Aynı zamanda Meclis İnsan Hakları İnceleme Komisyonu’nun bir alt komisyon kurarak, yasadışı sorgu, kaçırma, ajanlaştırma ve taciz vakalarını incelemesi gerektiğini söyleyen Türkdoğan, şunları ifade etti: “Sadece bu meseleler değil. 2019 yılında Ankara’da 7 kişi kaçırıldı. 6’sı Ankara Emniyeti’nden çıktı. Bu insanlara ağır işkenceler yapıldı. Son dönemde iktidar işkence kelimesini kullanmıyor. Sözleşme zaten sadece işkenceyi tanımlıyor.
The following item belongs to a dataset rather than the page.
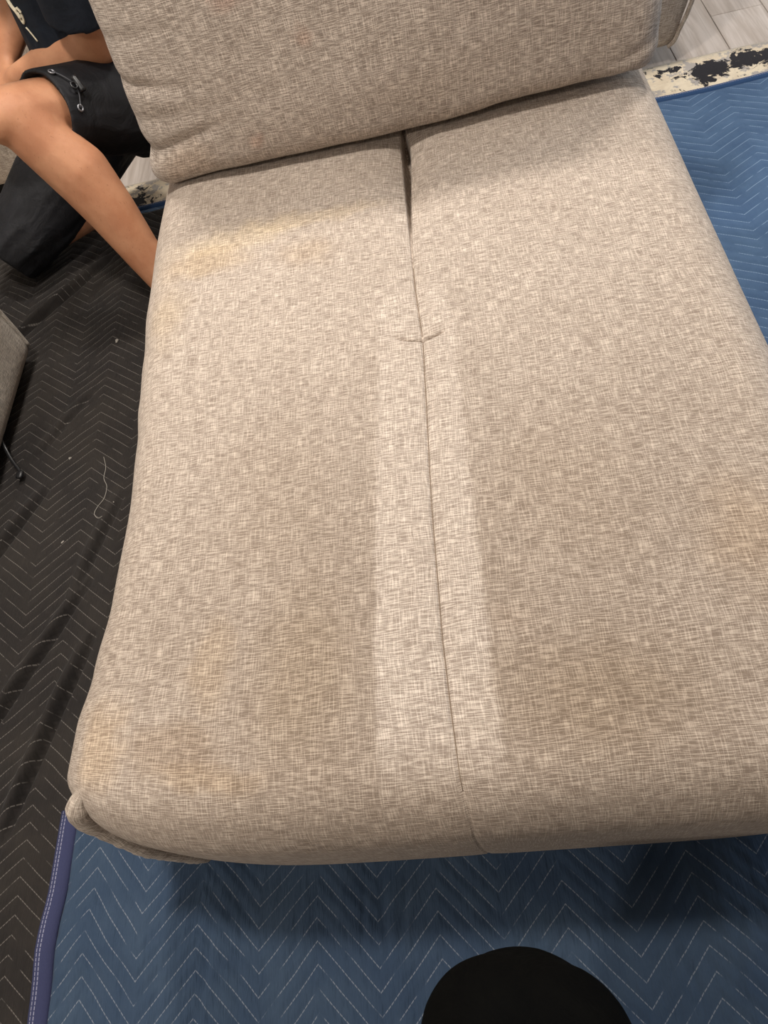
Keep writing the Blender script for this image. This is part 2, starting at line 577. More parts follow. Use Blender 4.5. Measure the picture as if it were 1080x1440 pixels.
slab('wall_back', [(-3.0, 4.0, 4.2, 4.3, -0.05, 2.66)], M_wall)
slab('wall_front', [(-3.0, 4.0, -2.4, -2.3, -0.05, 2.66)], M_wall)
slab('wall_left', [(-3.1, -3.0, -2.4, 4.3, -0.05, 2.66)], M_wall)
slab('wall_right', [(4.0, 4.1, -2.4, 1.5, -0.05, 2.66), (4.0, 4.1, 3.3, 4.3, -0.05, 2.66), (4.0, 4.1, 1.5, 3.3, -0.05, 0.6), (4.0, 4.1, 1.5, 3.3, 2.2, 2.66)], M_wall)
slab('ceiling', [(-3.1, 4.1, -2.4, 4.3, 2.6, 2.68)], M_ceil)
slab('window_1', [(4.02, 4.08, 1.5, 1.56, 0.6, 2.2), (4.02, 4.08, 3.24, 3.3, 0.6, 2.2), (4.02, 4.08, 2.37, 2.43, 0.6, 2.2), (4.02, 4.08, 1.56, 3.24, 0.6, 0.66), (4.02, 4.08, 1.56, 3.24, 2.14, 2.2)], M_ceil)

# ------------------------------------------------------------------ rug and blankets
def sheet(name, xs, ys, zf, mat, thick, parent=None):
    verts = []; faces = []; uvs = []
    nx, ny = len(xs), len(ys)
    for j in range(ny):
        for i in range(nx):
            verts.append((xs[i], ys[j], zf(xs[i], ys[j])))
    for j in range(ny - 1):
        for i in range(nx - 1):
            q = [j * nx + i, j * nx + i + 1, (j + 1) * nx + i + 1, (j + 1) * nx + i]
            faces.append(q)
            uvs += [(verts[k][0], verts[k][1]) for k in q]
    me = mesh(name, verts, faces, uvs)
    o = link(name, me, mat, parent)
    s = o.modifiers.new('thickness', 'SOLIDIFY')
    s.thickness = thick
    s.offset = -1
    return o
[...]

Ceza Kanunu’nda işkence suçu düzenlenmiş durumda. Anayasa açık hüküm var. Kötü muamele kavramı nerden çıktı. İşkence yer ve mekan değiştirdi. Tehdit, dayatma işkence değil midir? 2016 bu yana 31 kişi kaçıldı, bunlara yapılan ağır işkencelere ne diyeceğiz. Rahatsız edilen 72 kişiye yapılan işkence değil mi? Çok sayıya işkence, kötü muamele ve onur kırıcı davranış ile karşı karşıyayız. Siyasi iktidarda bulunanlar kavramlarla oynamamalı.”